Task description = Your task is to copy the material exactly.

++++++++++++++++++++

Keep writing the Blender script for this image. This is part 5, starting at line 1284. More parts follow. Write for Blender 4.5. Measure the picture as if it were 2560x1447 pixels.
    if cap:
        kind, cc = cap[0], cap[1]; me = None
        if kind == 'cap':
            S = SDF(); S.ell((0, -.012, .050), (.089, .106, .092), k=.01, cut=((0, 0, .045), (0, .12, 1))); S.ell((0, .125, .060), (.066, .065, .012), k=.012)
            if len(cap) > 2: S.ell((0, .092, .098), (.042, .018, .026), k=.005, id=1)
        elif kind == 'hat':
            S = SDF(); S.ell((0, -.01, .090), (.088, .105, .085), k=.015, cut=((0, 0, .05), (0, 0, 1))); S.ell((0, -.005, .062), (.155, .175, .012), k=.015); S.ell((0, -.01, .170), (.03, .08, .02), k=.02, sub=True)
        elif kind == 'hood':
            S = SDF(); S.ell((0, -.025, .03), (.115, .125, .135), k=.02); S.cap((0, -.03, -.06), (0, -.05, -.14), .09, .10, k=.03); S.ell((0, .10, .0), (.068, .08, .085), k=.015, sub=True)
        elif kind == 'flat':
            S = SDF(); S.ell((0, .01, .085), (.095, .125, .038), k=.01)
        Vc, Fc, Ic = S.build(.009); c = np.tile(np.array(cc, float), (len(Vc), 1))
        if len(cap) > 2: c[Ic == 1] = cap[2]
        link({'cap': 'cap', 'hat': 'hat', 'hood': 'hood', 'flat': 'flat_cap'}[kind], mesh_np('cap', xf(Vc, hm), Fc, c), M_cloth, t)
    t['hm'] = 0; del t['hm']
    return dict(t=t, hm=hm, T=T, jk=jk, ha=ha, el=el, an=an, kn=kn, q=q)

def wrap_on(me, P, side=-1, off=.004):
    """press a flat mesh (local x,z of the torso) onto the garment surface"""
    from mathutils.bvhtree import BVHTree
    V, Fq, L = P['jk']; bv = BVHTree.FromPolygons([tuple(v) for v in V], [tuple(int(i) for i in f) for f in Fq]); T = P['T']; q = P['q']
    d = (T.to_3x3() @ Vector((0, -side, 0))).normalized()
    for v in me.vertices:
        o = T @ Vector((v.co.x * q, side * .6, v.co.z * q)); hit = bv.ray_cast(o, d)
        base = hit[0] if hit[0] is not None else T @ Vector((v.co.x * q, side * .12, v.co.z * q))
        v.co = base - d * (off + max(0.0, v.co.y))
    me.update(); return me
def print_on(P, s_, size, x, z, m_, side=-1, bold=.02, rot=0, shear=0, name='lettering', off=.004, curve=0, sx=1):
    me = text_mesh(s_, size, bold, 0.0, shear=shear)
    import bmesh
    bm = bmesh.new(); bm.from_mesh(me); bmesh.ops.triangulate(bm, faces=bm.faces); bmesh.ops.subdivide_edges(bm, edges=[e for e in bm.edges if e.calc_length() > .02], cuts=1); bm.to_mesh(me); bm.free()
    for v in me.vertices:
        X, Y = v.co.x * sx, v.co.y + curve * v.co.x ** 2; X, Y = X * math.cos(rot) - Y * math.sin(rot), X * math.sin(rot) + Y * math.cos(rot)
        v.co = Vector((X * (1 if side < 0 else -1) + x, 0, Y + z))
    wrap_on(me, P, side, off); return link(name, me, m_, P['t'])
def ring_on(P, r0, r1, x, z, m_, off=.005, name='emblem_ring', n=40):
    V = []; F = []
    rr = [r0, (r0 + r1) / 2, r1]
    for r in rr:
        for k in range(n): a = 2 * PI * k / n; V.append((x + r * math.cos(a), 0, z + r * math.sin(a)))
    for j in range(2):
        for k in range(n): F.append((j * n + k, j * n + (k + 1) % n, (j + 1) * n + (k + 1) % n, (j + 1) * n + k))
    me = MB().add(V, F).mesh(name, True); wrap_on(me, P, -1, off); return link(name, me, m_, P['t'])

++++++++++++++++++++

Exercise output =
Keep writing the Blender script for this image. This is part 5, starting at line 1284. More parts follow. Write for Blender 4.5. Measure the picture as if it were 2560x1447 pixels.
    if cap:
        kind, cc = cap[0], cap[1]; me = None
        if kind == 'cap':
            S = SDF(); S.ell((0, -.012, .050), (.089, .106, .092), k=.01, cut=((0, 0, .045), (0, .12, 1))); S.ell((0, .125, .060), (.066, .065, .012), k=.012)
            if len(cap) > 2: S.ell((0, .092, .098), (.042, .018, .026), k=.005, id=1)
        elif kind == 'hat':
            S = SDF(); S.ell((0, -.01, .090), (.088, .105, .085), k=.015, cut=((0, 0, .05), (0, 0, 1))); S.ell((0, -.005, .062), (.155, .175, .012), k=.015); S.ell((0, -.01, .170), (.03, .08, .02), k=.02, sub=True)
        elif kind == 'hood':
            S = SDF(); S.ell((0, -.025, .03), (.115, .125, .135), k=.02); S.cap((0, -.03, -.06), (0, -.05, -.14), .09, .10, k=.03); S.ell((0, .10, .0), (.068, .08, .085), k=.015, sub=True)
        elif kind == 'flat':
            S = SDF(); S.ell((0, .01, .085), (.095, .125, .038), k=.01)
        Vc, Fc, Ic = S.build(.009); c = np.tile(np.array(cc, float), (len(Vc), 1))
        if len(cap) > 2: c[Ic == 1] = cap[2]
        link({'cap': 'cap', 'hat': 'hat', 'hood': 'hood', 'flat': 'flat_cap'}[kind], mesh_np('cap', xf(Vc, hm), Fc, c), M_cloth, t)
    t['hm'] = 0; del t['hm']
    return dict(t=t, hm=hm, T=T, jk=jk, ha=ha, el=el, an=an, kn=kn, q=q)

def wrap_on(me, P, side=-1, off=.004):
    """press a flat mesh (local x,z of the torso) onto the garment surface"""
    from mathutils.bvhtree import BVHTree
    V, Fq, L = P['jk']; bv = BVHTree.FromPolygons([tuple(v) for v in V], [tuple(int(i) for i in f) for f in Fq]); T = P['T']; q = P['q']
    d = (T.to_3x3() @ Vector((0, -side, 0))).normalized()
    for v in me.vertices:
        o = T @ Vector((v.co.x * q, side * .6, v.co.z * q)); hit = bv.ray_cast(o, d)
        base = hit[0] if hit[0] is not None else T @ Vector((v.co.x * q, side * .12, v.co.z * q))
        v.co = base - d * (off + max(0.0, v.co.y))
    me.update(); return me
def print_on(P, s_, size, x, z, m_, side=-1, bold=.02, rot=0, shear=0, name='lettering', off=.004, curve=0, sx=1):
    me = text_mesh(s_, size, bold, 0.0, shear=shear)
    import bmesh
    bm = bmesh.new(); bm.from_mesh(me); bmesh.ops.triangulate(bm, faces=bm.faces); bmesh.ops.subdivide_edges(bm, edges=[e for e in bm.edges if e.calc_length() > .02], cuts=1); bm.to_mesh(me); bm.free()
    for v in me.vertices:
        X, Y = v.co.x * sx, v.co.y + curve * v.co.x ** 2; X, Y = X * math.cos(rot) - Y * math.sin(rot), X * math.sin(rot) + Y * math.cos(rot)
        v.co = Vector((X * (1 if side < 0 else -1) + x, 0, Y + z))
    wrap_on(me, P, side, off); return link(name, me, m_, P['t'])
def ring_on(P, r0, r1, x, z, m_, off=.005, name='emblem_ring', n=40):
    V = []; F = []
    rr = [r0, (r0 + r1) / 2, r1]
    for r in rr:
        for k in range(n): a = 2 * PI * k / n; V.append((x + r * math.cos(a), 0, z + r * math.sin(a)))
    for j in range(2):
        for k in range(n): F.append((j * n + k, j * n + (k + 1) % n, (j + 1) * n + (k + 1) % n, (j + 1) * n + k))
    me = MB().add(V, F).mesh(name, True); wrap_on(me, P, -1, off); return link(name, me, m_, P['t'])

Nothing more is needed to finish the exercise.